[Exercise]:
Can you output the material exactly as written, minus any pictures it holds?

[Source data]:
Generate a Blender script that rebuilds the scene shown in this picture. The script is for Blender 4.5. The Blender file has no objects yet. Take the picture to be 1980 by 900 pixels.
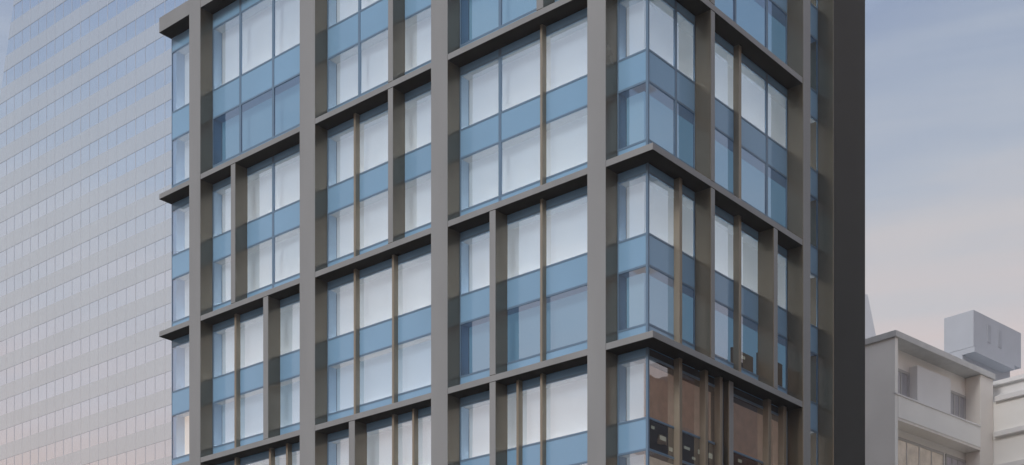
import bpy, bmesh, math, random
from mathutils import Vector
random.seed(7)
SC = bpy.context.scene
COL = SC.collection

# ------------------------------------------------------------------ camera
cam_d = bpy.data.cameras.new('camera')
cam = bpy.data.objects.new('camera', cam_d)
COL.objects.link(cam)
cam.location = (0, 0, 1.6)
cam.rotation_euler = (math.radians(90), 0, 0)
cam_d.sensor_width = 36
cam_d.lens = 50.8
cam_d.shift_y = 0.601
cam_d.clip_end = 6000
SC.camera = cam

# ------------------------------------------------------------------ sun, sky, exposure
SUN_DIR = Vector((-0.541, -0.760, 0.50)).normalized()      # towards the sun
SUN_EL = math.asin(SUN_DIR.z)
sun_d = bpy.data.lights.new('sun', 'SUN')
sun_d.energy = 1.75
sun_d.angle = math.radians(18)
sun_d.color = (1.0, 0.96, 0.92)
sun = bpy.data.objects.new('sun', sun_d)
COL.objects.link(sun)
sun.rotation_euler = (-SUN_DIR).to_track_quat('-Z', 'Y').to_euler()

def lin(r, g, b):
    f = lambda c: (c/255/12.92) if c/255 <= .04045 else ((c/255+.055)/1.055)**2.4
    return (f(r), f(g), f(b), 1)

W = bpy.data.worlds.new('World')
SC.world = W
W.use_nodes = True
nt = W.node_tree
nt.nodes.clear()
def N(t, kind, **kw):
    n = t.nodes.new(kind)
    for k, v in kw.items():
        setattr(n, k, v)
    return n
out = N(nt, 'ShaderNodeOutputWorld')
sky = N(nt, 'ShaderNodeTexSky', sky_type='NISHITA', sun_disc=False)
sky.sun_elevation = SUN_EL
sky.sun_rotation = math.atan2(SUN_DIR.x, SUN_DIR.y)
bg1 = N(nt, 'ShaderNodeBackground')
bg1.inputs['Strength'].default_value = 0.06
nt.links.new(sky.outputs[0], bg1.inputs['Color'])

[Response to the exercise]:
Generate a Blender script that rebuilds the scene shown in this picture. The script is for Blender 4.5. The Blender file has no objects yet. Take the picture to be 1980 by 900 pixels.
import bpy, bmesh, math, random
from mathutils import Vector
random.seed(7)
SC = bpy.context.scene
COL = SC.collection

# ------------------------------------------------------------------ camera
cam_d = bpy.data.cameras.new('camera')
cam = bpy.data.objects.new('camera', cam_d)
COL.objects.link(cam)
cam.location = (0, 0, 1.6)
cam.rotation_euler = (math.radians(90), 0, 0)
cam_d.sensor_width = 36
cam_d.lens = 50.8
cam_d.shift_y = 0.601
cam_d.clip_end = 6000
SC.camera = cam

# ------------------------------------------------------------------ sun, sky, exposure
SUN_DIR = Vector((-0.541, -0.760, 0.50)).normalized()      # towards the sun
SUN_EL = math.asin(SUN_DIR.z)
sun_d = bpy.data.lights.new('sun', 'SUN')
sun_d.energy = 1.75
sun_d.angle = math.radians(18)
sun_d.color = (1.0, 0.96, 0.92)
sun = bpy.data.objects.new('sun', sun_d)
COL.objects.link(sun)
sun.rotation_euler = (-SUN_DIR).to_track_quat('-Z', 'Y').to_euler()

def lin(r, g, b):
    f = lambda c: (c/255/12.92) if c/255 <= .04045 else ((c/255+.055)/1.055)**2.4
    return (f(r), f(g), f(b), 1)

W = bpy.data.worlds.new('World')
SC.world = W
W.use_nodes = True
nt = W.node_tree
nt.nodes.clear()
def N(t, kind, **kw):
    n = t.nodes.new(kind)
    for k, v in kw.items():
        setattr(n, k, v)
    return n
out = N(nt, 'ShaderNodeOutputWorld')
sky = N(nt, 'ShaderNodeTexSky', sky_type='NISHITA', sun_disc=False)
sky.sun_elevation = SUN_EL
sky.sun_rotation = math.atan2(SUN_DIR.x, SUN_DIR.y)
bg1 = N(nt, 'ShaderNodeBackground')
bg1.inputs['Strength'].default_value = 0.06
nt.links.new(sky.outputs[0], bg1.inputs['Color'])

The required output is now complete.